The exercise →
Pick out all lines of the entries that include the word "this" and copy them.

╔══

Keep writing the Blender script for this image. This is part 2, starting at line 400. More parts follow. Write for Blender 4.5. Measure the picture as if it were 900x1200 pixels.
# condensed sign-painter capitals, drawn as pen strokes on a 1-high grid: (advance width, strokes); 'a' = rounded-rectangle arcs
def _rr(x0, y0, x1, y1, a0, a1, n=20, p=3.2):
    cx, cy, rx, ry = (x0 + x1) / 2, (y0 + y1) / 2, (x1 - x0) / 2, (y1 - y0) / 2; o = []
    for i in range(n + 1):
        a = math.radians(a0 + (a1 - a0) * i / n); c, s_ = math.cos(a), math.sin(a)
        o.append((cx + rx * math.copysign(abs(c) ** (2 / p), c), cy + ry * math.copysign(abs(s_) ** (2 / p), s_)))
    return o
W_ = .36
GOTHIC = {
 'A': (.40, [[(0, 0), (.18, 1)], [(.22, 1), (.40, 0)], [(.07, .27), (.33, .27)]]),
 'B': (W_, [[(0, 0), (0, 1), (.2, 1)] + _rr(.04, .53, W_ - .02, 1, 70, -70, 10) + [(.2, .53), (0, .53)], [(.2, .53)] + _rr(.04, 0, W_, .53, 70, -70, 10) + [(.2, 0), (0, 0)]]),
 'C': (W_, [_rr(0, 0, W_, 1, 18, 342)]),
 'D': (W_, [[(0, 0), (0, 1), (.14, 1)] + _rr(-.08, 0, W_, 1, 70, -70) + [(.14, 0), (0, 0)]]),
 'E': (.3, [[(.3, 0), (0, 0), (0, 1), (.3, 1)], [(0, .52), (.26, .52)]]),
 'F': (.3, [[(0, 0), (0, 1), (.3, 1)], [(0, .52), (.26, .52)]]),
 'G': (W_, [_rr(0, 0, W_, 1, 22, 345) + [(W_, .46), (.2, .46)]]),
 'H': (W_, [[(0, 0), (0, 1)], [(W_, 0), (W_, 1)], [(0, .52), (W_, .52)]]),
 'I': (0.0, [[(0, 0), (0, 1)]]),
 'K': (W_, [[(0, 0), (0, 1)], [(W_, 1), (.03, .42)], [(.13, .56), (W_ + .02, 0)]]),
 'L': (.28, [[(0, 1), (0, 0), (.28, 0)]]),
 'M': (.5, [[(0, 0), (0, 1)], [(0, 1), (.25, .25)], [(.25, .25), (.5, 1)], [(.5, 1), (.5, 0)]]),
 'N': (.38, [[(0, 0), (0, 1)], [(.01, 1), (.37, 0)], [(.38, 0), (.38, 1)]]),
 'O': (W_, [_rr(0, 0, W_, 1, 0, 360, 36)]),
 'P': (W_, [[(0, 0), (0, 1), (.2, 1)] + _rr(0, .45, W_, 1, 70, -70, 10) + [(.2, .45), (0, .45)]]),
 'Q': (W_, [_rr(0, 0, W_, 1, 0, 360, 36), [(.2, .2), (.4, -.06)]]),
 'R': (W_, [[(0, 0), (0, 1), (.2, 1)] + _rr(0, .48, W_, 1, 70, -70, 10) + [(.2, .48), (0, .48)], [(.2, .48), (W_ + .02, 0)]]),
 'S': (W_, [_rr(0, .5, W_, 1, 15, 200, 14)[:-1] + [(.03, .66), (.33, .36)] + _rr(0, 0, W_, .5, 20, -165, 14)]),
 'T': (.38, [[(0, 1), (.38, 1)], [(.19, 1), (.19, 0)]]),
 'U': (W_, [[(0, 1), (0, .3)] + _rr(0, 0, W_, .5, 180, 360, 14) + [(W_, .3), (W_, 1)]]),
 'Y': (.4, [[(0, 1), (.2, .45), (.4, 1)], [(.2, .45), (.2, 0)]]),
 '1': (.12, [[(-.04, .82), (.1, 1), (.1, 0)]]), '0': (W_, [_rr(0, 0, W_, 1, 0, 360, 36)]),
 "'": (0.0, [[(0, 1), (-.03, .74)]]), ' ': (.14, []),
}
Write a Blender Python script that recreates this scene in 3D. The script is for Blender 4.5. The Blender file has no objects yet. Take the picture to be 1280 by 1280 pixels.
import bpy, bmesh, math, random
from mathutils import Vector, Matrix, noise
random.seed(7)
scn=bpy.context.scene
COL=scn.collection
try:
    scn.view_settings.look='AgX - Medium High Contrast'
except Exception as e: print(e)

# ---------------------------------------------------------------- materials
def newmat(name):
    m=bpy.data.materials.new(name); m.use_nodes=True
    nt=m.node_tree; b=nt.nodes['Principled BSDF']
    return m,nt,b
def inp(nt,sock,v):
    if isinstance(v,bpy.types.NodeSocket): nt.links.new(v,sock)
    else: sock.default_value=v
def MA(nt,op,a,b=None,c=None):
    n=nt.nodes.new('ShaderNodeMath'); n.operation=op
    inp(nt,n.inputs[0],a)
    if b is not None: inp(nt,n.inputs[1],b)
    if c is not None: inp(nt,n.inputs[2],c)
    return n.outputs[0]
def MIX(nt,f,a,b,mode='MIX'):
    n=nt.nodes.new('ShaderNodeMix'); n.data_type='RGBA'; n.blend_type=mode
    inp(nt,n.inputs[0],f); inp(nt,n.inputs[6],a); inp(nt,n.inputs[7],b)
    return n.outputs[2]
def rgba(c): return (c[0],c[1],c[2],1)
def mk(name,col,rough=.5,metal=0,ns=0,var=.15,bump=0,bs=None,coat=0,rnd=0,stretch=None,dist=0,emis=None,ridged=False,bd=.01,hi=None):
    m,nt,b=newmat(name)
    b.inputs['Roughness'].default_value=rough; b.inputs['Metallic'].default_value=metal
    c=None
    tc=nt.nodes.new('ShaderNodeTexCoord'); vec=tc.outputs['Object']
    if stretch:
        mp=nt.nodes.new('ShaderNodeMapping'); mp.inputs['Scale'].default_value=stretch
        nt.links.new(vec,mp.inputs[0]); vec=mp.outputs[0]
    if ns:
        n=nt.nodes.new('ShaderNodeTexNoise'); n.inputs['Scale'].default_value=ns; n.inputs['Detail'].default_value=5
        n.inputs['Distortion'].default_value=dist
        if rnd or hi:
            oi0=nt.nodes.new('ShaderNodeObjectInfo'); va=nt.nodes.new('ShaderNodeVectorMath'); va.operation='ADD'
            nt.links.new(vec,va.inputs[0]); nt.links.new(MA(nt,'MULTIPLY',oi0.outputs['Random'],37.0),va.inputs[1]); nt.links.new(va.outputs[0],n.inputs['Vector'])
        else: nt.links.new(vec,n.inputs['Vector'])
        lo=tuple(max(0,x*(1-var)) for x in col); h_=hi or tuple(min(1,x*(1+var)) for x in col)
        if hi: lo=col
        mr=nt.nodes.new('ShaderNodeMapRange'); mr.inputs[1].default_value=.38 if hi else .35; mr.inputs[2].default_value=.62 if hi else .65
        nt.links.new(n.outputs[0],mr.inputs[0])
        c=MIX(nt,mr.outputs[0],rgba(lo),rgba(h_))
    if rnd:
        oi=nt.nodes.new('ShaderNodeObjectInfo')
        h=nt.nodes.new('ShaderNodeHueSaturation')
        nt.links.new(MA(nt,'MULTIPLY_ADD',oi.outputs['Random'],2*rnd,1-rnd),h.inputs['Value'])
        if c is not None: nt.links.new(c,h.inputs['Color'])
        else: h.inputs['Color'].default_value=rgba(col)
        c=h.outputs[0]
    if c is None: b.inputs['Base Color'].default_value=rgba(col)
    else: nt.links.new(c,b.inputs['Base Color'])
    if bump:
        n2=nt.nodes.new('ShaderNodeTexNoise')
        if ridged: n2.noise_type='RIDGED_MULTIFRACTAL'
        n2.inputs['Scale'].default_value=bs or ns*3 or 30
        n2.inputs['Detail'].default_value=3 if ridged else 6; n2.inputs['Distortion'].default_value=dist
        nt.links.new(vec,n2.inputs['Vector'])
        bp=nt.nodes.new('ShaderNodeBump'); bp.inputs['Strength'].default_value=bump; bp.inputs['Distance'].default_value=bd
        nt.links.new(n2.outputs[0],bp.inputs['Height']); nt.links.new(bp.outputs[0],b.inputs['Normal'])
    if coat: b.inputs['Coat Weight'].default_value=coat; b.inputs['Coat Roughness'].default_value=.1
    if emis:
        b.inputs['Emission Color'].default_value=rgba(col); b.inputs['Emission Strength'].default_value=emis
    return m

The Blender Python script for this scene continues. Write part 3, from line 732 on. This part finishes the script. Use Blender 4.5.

╚══

Written solution →
Keep writing the Blender script for this image. This is part 2, starting at line 400. More parts follow. Write for Blender 4.5. Measure the picture as if it were 900x1200 pixels.
Write a Blender Python script that recreates this scene in 3D. The script is for Blender 4.5. The Blender file has no objects yet. Take the picture to be 1280 by 1280 pixels.
The Blender Python script for this scene continues. Write part 3, from line 732 on. This part finishes the script. Use Blender 4.5.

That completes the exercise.